Children's burial ground, Cloonee, Co. Kerry
Co. Kerry |
Burial Grounds
On a low knoll in rough pasture on a ridge near Cloonee in south-west Kerry, a small circular enclosure holds a collection of low, uninscribed stone slabs.
There are no names here, no dates, no inscriptions of any kind. The slabs are orientated north to south, and the ground inside the enclosure sits slightly higher than the surrounding land, defined by a stone-faced scarp. Trees grow around the perimeter. It is, in its quiet way, a place that has absorbed something and given nothing back in words.

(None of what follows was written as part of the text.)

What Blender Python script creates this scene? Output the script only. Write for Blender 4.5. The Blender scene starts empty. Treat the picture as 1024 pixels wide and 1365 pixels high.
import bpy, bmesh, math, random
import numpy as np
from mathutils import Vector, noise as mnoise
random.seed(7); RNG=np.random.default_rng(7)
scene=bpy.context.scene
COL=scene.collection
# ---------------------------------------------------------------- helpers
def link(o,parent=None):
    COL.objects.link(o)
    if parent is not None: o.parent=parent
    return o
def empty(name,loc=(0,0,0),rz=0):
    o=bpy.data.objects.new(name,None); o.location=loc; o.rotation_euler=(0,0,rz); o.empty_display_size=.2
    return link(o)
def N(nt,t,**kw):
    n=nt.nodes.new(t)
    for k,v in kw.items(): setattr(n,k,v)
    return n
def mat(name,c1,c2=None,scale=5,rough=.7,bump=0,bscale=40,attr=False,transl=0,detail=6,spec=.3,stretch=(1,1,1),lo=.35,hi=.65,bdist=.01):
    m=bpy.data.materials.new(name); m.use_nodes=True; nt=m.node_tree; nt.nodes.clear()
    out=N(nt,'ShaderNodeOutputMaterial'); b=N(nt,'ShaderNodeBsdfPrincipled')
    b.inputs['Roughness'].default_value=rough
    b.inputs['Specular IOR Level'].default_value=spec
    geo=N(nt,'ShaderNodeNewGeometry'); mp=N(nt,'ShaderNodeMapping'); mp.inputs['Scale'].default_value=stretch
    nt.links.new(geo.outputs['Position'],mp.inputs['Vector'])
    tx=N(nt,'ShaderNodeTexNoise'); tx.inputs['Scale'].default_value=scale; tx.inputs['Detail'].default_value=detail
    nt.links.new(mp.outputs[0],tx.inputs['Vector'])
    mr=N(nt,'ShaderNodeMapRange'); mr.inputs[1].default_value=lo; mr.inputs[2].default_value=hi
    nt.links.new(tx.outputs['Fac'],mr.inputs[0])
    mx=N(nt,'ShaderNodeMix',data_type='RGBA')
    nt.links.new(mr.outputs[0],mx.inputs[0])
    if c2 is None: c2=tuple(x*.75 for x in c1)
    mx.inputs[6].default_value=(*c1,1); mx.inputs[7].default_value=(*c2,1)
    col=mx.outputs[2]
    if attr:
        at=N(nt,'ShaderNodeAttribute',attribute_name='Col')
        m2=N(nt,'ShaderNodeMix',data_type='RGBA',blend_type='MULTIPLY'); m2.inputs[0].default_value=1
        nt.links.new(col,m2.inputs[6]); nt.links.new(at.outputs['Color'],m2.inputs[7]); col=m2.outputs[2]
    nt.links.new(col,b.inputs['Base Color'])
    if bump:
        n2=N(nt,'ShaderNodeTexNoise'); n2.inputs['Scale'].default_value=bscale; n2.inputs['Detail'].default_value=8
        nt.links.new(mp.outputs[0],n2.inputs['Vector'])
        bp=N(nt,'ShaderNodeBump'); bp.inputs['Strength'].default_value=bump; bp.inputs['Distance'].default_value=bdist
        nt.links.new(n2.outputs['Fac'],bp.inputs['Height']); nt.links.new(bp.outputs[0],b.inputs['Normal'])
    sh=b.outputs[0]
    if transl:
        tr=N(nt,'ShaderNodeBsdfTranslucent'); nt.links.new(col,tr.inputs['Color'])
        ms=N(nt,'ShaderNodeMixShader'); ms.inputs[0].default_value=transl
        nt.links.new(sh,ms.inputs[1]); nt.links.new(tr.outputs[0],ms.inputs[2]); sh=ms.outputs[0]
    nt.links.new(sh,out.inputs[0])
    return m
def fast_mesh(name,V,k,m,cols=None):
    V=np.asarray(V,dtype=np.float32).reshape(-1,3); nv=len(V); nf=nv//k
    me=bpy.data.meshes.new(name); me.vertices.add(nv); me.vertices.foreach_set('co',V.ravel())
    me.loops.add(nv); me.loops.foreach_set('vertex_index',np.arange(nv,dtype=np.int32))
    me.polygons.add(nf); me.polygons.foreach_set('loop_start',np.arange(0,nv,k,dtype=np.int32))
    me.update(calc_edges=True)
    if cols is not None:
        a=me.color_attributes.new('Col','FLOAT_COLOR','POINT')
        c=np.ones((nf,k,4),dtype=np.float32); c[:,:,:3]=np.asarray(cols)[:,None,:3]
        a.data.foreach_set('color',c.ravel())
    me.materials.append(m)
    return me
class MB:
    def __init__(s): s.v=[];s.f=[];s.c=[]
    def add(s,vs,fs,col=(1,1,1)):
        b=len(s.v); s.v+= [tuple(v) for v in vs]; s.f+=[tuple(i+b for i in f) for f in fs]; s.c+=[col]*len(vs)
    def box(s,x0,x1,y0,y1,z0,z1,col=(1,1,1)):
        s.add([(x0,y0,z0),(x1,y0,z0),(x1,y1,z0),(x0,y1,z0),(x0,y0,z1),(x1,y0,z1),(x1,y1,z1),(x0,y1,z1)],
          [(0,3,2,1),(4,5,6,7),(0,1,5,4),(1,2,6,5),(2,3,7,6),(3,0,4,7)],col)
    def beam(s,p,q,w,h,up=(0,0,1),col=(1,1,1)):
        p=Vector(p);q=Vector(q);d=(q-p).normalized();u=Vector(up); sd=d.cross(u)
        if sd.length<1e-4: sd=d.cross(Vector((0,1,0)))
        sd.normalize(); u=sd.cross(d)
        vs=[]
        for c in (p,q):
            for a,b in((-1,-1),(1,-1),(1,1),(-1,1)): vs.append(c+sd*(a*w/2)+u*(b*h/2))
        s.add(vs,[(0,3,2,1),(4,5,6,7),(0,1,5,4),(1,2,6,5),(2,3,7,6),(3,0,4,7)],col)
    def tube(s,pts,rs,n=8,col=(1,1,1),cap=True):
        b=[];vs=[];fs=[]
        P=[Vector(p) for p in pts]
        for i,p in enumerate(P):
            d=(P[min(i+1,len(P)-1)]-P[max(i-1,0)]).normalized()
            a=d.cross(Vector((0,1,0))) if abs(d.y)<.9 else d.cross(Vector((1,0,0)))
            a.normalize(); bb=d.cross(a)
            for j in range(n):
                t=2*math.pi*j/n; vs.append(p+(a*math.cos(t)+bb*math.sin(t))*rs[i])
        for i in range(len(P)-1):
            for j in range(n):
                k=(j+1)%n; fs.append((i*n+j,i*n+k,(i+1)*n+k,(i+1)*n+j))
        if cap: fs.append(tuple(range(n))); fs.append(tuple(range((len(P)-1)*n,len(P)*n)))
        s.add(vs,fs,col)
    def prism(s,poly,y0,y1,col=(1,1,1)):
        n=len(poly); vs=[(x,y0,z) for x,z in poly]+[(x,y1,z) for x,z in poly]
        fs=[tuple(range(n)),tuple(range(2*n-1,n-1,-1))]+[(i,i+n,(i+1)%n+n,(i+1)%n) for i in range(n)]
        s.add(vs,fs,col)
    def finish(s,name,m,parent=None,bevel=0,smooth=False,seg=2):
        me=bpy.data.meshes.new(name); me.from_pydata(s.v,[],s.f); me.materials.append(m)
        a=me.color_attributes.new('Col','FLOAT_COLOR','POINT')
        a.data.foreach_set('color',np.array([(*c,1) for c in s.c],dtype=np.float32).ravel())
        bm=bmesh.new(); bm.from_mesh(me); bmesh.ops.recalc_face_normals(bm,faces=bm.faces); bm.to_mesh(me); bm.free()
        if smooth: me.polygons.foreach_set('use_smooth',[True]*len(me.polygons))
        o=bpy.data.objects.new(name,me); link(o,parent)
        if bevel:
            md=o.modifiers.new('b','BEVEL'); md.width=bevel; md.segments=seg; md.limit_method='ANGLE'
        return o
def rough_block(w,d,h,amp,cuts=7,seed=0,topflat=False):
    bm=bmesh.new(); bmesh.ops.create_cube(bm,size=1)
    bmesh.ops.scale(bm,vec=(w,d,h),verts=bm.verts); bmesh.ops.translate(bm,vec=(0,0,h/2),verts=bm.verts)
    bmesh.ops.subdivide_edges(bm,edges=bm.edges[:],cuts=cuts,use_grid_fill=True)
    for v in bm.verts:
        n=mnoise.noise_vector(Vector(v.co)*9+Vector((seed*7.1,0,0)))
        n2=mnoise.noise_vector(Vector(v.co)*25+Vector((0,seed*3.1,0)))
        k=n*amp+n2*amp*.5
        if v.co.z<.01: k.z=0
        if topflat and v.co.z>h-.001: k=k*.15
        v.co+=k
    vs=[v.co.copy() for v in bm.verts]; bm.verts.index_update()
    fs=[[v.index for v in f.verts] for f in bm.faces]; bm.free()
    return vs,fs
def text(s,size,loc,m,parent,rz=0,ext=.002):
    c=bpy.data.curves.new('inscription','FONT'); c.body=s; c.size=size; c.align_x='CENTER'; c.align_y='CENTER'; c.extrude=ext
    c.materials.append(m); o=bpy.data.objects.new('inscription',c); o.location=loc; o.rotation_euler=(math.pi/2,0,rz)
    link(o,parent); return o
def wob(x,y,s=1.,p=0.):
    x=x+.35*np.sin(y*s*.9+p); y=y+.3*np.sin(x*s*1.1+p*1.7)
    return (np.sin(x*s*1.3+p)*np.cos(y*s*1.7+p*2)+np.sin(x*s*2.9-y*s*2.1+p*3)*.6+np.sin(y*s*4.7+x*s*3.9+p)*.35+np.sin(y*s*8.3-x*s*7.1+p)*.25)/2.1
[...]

This is almost certainly a cillín, sometimes rendered as cilleanach in older Irish sources, a type of unconsecrated burial ground used across Ireland for centuries to inter unbaptised infants, along with others considered ineligible for burial in consecrated ground. These sites occupy a peculiar position in Irish religious and social history; they existed outside the formal structures of the Church, yet were maintained with evident care by local communities. The site at Cloonee, measuring roughly nine metres north to south and eight and a half metres east to west, was recorded in the 1930s by Captain D. B. O'Connell, who noted it in the Clonee townland and stated that he had never seen it used. By the time he encountered it, the practice of burying children in such places was already fading, though the sites themselves persisted in the landscape, unremarked and largely unvisited.